**Supplied information:**
_ _ _
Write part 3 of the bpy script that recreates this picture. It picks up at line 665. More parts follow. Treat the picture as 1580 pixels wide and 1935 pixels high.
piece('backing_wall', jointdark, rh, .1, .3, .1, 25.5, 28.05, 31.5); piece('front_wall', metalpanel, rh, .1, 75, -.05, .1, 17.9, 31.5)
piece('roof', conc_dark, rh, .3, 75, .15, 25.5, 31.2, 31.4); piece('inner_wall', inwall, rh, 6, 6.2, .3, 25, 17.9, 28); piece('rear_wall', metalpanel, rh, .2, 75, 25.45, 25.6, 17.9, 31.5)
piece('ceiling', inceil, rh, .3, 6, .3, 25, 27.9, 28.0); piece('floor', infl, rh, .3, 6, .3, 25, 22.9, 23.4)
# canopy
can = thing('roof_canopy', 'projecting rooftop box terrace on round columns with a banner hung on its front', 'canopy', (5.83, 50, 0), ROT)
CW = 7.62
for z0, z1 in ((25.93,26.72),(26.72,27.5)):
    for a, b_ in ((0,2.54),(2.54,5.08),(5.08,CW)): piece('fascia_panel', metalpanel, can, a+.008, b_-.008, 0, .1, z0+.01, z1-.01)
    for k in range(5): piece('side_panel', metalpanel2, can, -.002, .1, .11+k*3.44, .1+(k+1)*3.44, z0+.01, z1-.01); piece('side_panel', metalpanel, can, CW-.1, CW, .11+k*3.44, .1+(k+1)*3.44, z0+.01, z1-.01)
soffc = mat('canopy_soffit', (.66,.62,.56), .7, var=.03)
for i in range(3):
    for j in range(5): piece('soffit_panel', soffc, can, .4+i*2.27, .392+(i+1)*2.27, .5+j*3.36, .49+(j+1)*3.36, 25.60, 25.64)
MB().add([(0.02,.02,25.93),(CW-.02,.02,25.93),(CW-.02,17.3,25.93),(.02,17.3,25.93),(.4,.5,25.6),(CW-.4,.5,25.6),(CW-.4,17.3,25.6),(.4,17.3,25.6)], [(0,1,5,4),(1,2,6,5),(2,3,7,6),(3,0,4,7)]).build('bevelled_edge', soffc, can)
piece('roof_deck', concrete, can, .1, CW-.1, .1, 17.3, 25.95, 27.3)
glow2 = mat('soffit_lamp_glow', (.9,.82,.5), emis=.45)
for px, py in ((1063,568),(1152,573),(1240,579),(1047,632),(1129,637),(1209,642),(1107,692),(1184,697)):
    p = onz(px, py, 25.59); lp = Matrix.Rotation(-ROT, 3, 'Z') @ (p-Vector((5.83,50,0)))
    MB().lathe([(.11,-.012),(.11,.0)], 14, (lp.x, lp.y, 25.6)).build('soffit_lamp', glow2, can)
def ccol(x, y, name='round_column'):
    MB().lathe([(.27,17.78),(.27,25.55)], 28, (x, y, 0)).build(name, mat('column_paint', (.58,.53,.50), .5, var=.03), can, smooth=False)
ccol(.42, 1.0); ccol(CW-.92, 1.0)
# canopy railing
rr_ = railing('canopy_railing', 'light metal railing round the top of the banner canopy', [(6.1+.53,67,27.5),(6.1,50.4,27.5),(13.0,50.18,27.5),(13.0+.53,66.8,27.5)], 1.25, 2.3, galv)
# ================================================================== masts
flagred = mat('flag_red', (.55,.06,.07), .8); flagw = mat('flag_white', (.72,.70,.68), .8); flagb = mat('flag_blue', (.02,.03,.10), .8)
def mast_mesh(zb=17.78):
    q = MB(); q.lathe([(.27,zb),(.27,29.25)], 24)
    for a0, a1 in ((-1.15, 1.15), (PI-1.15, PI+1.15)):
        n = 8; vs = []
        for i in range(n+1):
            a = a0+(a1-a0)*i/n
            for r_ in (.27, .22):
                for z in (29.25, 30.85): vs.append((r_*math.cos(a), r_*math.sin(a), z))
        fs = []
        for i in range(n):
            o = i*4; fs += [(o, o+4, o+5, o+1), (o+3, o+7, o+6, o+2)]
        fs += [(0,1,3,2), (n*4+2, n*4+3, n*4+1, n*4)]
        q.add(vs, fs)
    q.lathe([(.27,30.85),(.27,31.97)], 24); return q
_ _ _
**Directions for this task:** Copy the data above in full, character for character.

**Answer for the task:**
Write part 3 of the bpy script that recreates this picture. It picks up at line 665. More parts follow. Treat the picture as 1580 pixels wide and 1935 pixels high.
piece('backing_wall', jointdark, rh, .1, .3, .1, 25.5, 28.05, 31.5); piece('front_wall', metalpanel, rh, .1, 75, -.05, .1, 17.9, 31.5)
piece('roof', conc_dark, rh, .3, 75, .15, 25.5, 31.2, 31.4); piece('inner_wall', inwall, rh, 6, 6.2, .3, 25, 17.9, 28); piece('rear_wall', metalpanel, rh, .2, 75, 25.45, 25.6, 17.9, 31.5)
piece('ceiling', inceil, rh, .3, 6, .3, 25, 27.9, 28.0); piece('floor', infl, rh, .3, 6, .3, 25, 22.9, 23.4)
# canopy
can = thing('roof_canopy', 'projecting rooftop box terrace on round columns with a banner hung on its front', 'canopy', (5.83, 50, 0), ROT)
CW = 7.62
for z0, z1 in ((25.93,26.72),(26.72,27.5)):
    for a, b_ in ((0,2.54),(2.54,5.08),(5.08,CW)): piece('fascia_panel', metalpanel, can, a+.008, b_-.008, 0, .1, z0+.01, z1-.01)
    for k in range(5): piece('side_panel', metalpanel2, can, -.002, .1, .11+k*3.44, .1+(k+1)*3.44, z0+.01, z1-.01); piece('side_panel', metalpanel, can, CW-.1, CW, .11+k*3.44, .1+(k+1)*3.44, z0+.01, z1-.01)
soffc = mat('canopy_soffit', (.66,.62,.56), .7, var=.03)
for i in range(3):
    for j in range(5): piece('soffit_panel', soffc, can, .4+i*2.27, .392+(i+1)*2.27, .5+j*3.36, .49+(j+1)*3.36, 25.60, 25.64)
MB().add([(0.02,.02,25.93),(CW-.02,.02,25.93),(CW-.02,17.3,25.93),(.02,17.3,25.93),(.4,.5,25.6),(CW-.4,.5,25.6),(CW-.4,17.3,25.6),(.4,17.3,25.6)], [(0,1,5,4),(1,2,6,5),(2,3,7,6),(3,0,4,7)]).build('bevelled_edge', soffc, can)
piece('roof_deck', concrete, can, .1, CW-.1, .1, 17.3, 25.95, 27.3)
glow2 = mat('soffit_lamp_glow', (.9,.82,.5), emis=.45)
for px, py in ((1063,568),(1152,573),(1240,579),(1047,632),(1129,637),(1209,642),(1107,692),(1184,697)):
    p = onz(px, py, 25.59); lp = Matrix.Rotation(-ROT, 3, 'Z') @ (p-Vector((5.83,50,0)))
    MB().lathe([(.11,-.012),(.11,.0)], 14, (lp.x, lp.y, 25.6)).build('soffit_lamp', glow2, can)
def ccol(x, y, name='round_column'):
    MB().lathe([(.27,17.78),(.27,25.55)], 28, (x, y, 0)).build(name, mat('column_paint', (.58,.53,.50), .5, var=.03), can, smooth=False)
ccol(.42, 1.0); ccol(CW-.92, 1.0)
# canopy railing
rr_ = railing('canopy_railing', 'light metal railing round the top of the banner canopy', [(6.1+.53,67,27.5),(6.1,50.4,27.5),(13.0,50.18,27.5),(13.0+.53,66.8,27.5)], 1.25, 2.3, galv)
# ================================================================== masts
flagred = mat('flag_red', (.55,.06,.07), .8); flagw = mat('flag_white', (.72,.70,.68), .8); flagb = mat('flag_blue', (.02,.03,.10), .8)
def mast_mesh(zb=17.78):
    q = MB(); q.lathe([(.27,zb),(.27,29.25)], 24)
    for a0, a1 in ((-1.15, 1.15), (PI-1.15, PI+1.15)):
        n = 8; vs = []
        for i in range(n+1):
            a = a0+(a1-a0)*i/n
            for r_ in (.27, .22):
                for z in (29.25, 30.85): vs.append((r_*math.cos(a), r_*math.sin(a), z))
        fs = []
        for i in range(n):
            o = i*4; fs += [(o, o+4, o+5, o+1), (o+3, o+7, o+6, o+2)]
        fs += [(0,1,3,2), (n*4+2, n*4+3, n*4+1, n*4)]
        q.add(vs, fs)
    q.lathe([(.27,30.85),(.27,31.97)], 24); return q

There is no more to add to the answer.